As Orientation Leaders two years ago, Becky and Dina weren't convinced that they could ever be the two coordinators for one simple reason: they are both women. Until this summer, they had only seen or worked with a male and female pair of coordinators. If that pattern continued, though, the gender make-up of Columbia University's colleges would keep Dina, and all Columbia College and SEAS women, out of the running. So she decided to run.
Coordinators certainly spend enough time together to really get to know each other, and more than one partnership has ended up in a more long-term one: marriage. Dina jokes that she and Becky should get married since they work together so well. "We thought that this summer would make or break our friendship," Dina says. "Well, we survived."
Always busy, the two friends sometimes felt that they never saw each other this summer. They would steal time for mid-day "meetings" and hide in small offices. Sure, sure, they were still working on Orientation, but they could also take five minutes to catch up on each other's lives, Dina says.
With 303 orientation staff members and more than 2000 new students and their parents to organize, Dina and Becky had little free time for each other. Revamping old orientation activities like the Community Forum took up most of their time.
Traditionally an evening of essay reading and discussions of diversity, Orientation Committee members were displeased with the program's limitations in the past. Rather than simply having Committee members read five college admission essays from the incoming class, they worked together to create a dramatic script based on more than 20 essays, emphasizing a diversity of thought.
"It's not just one-dimensional," Dina says, explaining that the performers are not matched to characters based on race, gender, school, or other characteristics, but that an Asian male may be playing a black Barnard student.

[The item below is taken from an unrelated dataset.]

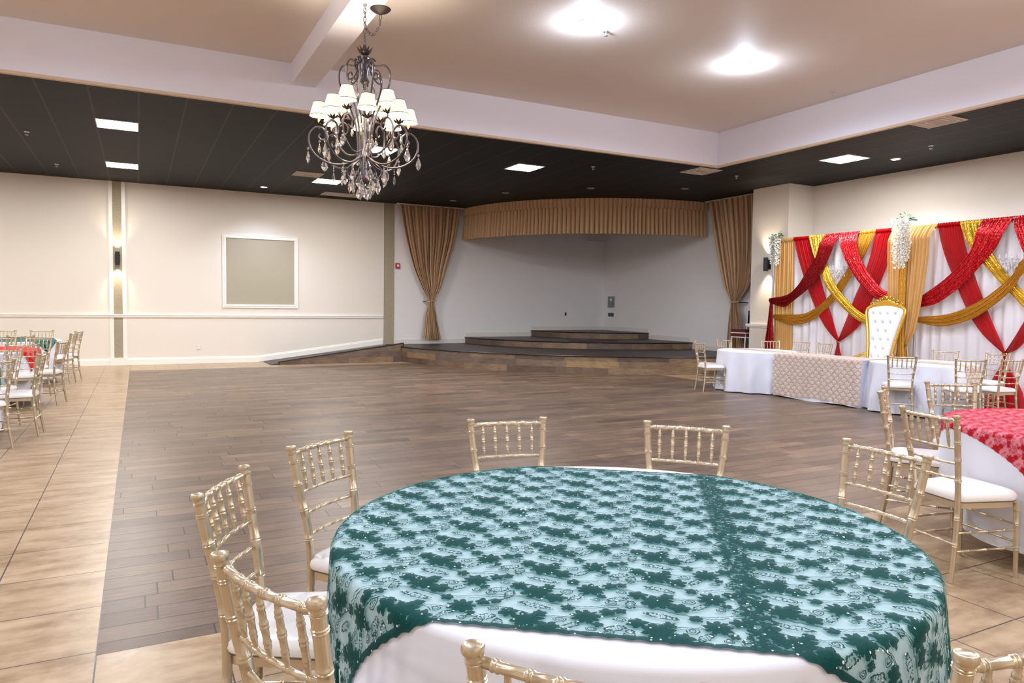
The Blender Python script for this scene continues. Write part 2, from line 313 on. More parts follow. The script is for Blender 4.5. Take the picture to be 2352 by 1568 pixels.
# ------------------------------------------------------------------ mesh helpers
class MB:
    def __init__(s): s.v = []; s.f = []; s.uv = []
    def add(s, vs, fs):
        o = len(s.v); s.v += [tuple(p) for p in vs]; s.f += [tuple(i+o for i in f) for f in fs]; return s
    def box(s, x0, y0, z0, x1, y1, z1):
        vs = [(x, y, z) for z in (z0, z1) for y in (y0, y1) for x in (x0, x1)]
        return s.add(vs, [(0, 2, 3, 1), (4, 5, 7, 6), (0, 1, 5, 4), (2, 6, 7, 3), (0, 4, 6, 2), (1, 3, 7, 5)])
    def tube(s, pts, r, n=8, cap=True, closed=False):
        pts = [Vector(p) for p in pts]; N = len(pts); rr = r if isinstance(r, (list, tuple)) else [r]*N
        vs = []; up = None
        for i, p in enumerate(pts):
            if closed: t = (pts[(i+1) % N]-pts[i-1]).normalized()
            else: t = (pts[min(i+1, N-1)]-pts[max(i-1, 0)]).normalized()
            if t.length < .5: t = Vector((0, 0, 1))
            if up is None: up = Vector((0, 0, 1)) if abs(t.z) < .9 else Vector((1, 0, 0))
            a = t.cross(up).normalized(); b = a.cross(t).normalized(); up = b
            for k in range(n):
                an = 2*PI*k/n; vs.append(p+(a*math.cos(an)+b*math.sin(an))*rr[i])
        fs = [(i*n+k, i*n+(k+1) % n, (i+1)*n+(k+1) % n, (i+1)*n+k) for i in range(N-1) for k in range(n)]
        if closed: fs += [((N-1)*n+k, (N-1)*n+(k+1) % n, (k+1) % n, k) for k in range(n)]
        elif cap: fs += [tuple(range(n-1, -1, -1)), tuple((N-1)*n+k for k in range(n))]
        return s.add(vs, fs)
    def lathe(s, prof, c=(0, 0, 0), n=16, sx=1, sy=1, cap=True):
        vs = [(c[0]+r*math.cos(2*PI*k/n)*sx, c[1]+r*math.sin(2*PI*k/n)*sy, c[2]+z) for r, z in prof for k in range(n)]
        N = len(prof); fs = [(i*n+k, i*n+(k+1) % n, (i+1)*n+(k+1) % n, (i+1)*n+k) for i in range(N-1) for k in range(n)]
        if cap and prof[0][0] > 1e-4: fs.append(tuple(range(n-1, -1, -1)))
        if cap and prof[-1][0] > 1e-4: fs.append(tuple((N-1)*n+k for k in range(n)))
        return s.add(vs, fs)
    def prism(s, poly, z0, z1):
        n = len(poly); vs = [(x, y, z0) for x, y in poly]+[(x, y, z1) for x, y in poly]
        return s.add(vs, [tuple(range(n-1, -1, -1)), tuple(range(n, 2*n))]+[(i, (i+1) % n, n+(i+1) % n, n+i) for i in range(n)])
    def grid(s, fn, nu, nv, uv=None, flip=False):
        o = len(s.v)
        for j in range(nv+1):
            for i in range(nu+1): s.v.append(tuple(fn(i/nu, j/nv)))
        for j in range(nv):
            for i in range(nu):
                a = o+j*(nu+1)+i; q = (a, a+1, a+nu+2, a+nu+1); s.f.append(q[::-1] if flip else q)
        if uv: s.uv += [uv(i/nu, j/nv) for j in range(nv+1) for i in range(nu+1)]
        return s
    def data(s, name, mat, smooth=True):
        me = bpy.data.meshes.new(name); me.from_pydata(s.v, [], s.f); me.materials.append(mat)
        if smooth: me.polygons.foreach_set('use_smooth', [True]*len(me.polygons))
        if s.uv and len(s.uv) == len(s.v):
            l = me.uv_layers.new(name='UVMap'); idx = [0]*len(me.loops); me.loops.foreach_get('vertex_index', idx)
            flat = []
            for i in idx: flat += [s.uv[i][0], s.uv[i][1]]
            l.data.foreach_set('uv', flat)
        me.update(); return me
    def build(s, name, mat, parent=None, smooth=True, auto=True):
        me = s.data(name, mat, smooth)
        o = bpy.data.objects.new(name, me); COL.objects.link(o)
        if smooth and auto:
            try: me.set_sharp_from_angle(angle=math.radians(42))
            except Exception: pass
        if parent is not None: o.parent = parent
        return o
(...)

The sex education program, this year dubbed "Sex in the City," has also been rethought, so that it can reach everyone and anyone, Dina says. "It's not just about people who've been raped."
"Although that is important, and we are including that," Becky is quick to add. More basic issues, like simply to have sex or not, are discussed this year. Of the audience member who may long ago have decided not to have sex before marriage, Becky says, "We don't want that person to be isolated."
Changes to the program were not easy for Becky and Dina to make, as they ran into some walls within the Administration, which had witnessed the success of past orientation weeks, and hesitated to make some major changes, like the ones in the Columbia College convocation. (We'll save that surprise for later.)
"We feel like we have to prove ourselves," Dina says, "because it took a lot to convince the Administration to change the traditional stuff."
On a positive note, Dina adds that she and Becky have become close to administrators they never knew existed. Barnard College Dean Dorothy Denburg invited the Orientation Committee to her home for dinner over the summer, and Becky and Dina even claim to have pictures of themselves riding a scooter down College Walk with Director of Alumni Programming Roger Lehecka.
Administrators still have trouble telling the two friends apart and always end up calling Dina "Becky," and vice versa. "Come on, I'm the one with the dyed-blond hair," Dina jokes. Hair on its way to be cut, she says, as she and her friend leave to make hair appointments and pick out their outfits for convocation.
Working together hasn't only highlighted what these friends have in common, but also differences they never recognized. "We think differently, we prioritize things differently, we have very different leadership skills," Becky says.
But they complement each other, Dina says, and things have gone pretty smoothly. With a little luck, and Tuesday's 75 degree weather forecast, Becky adds, things should go smoothly all week.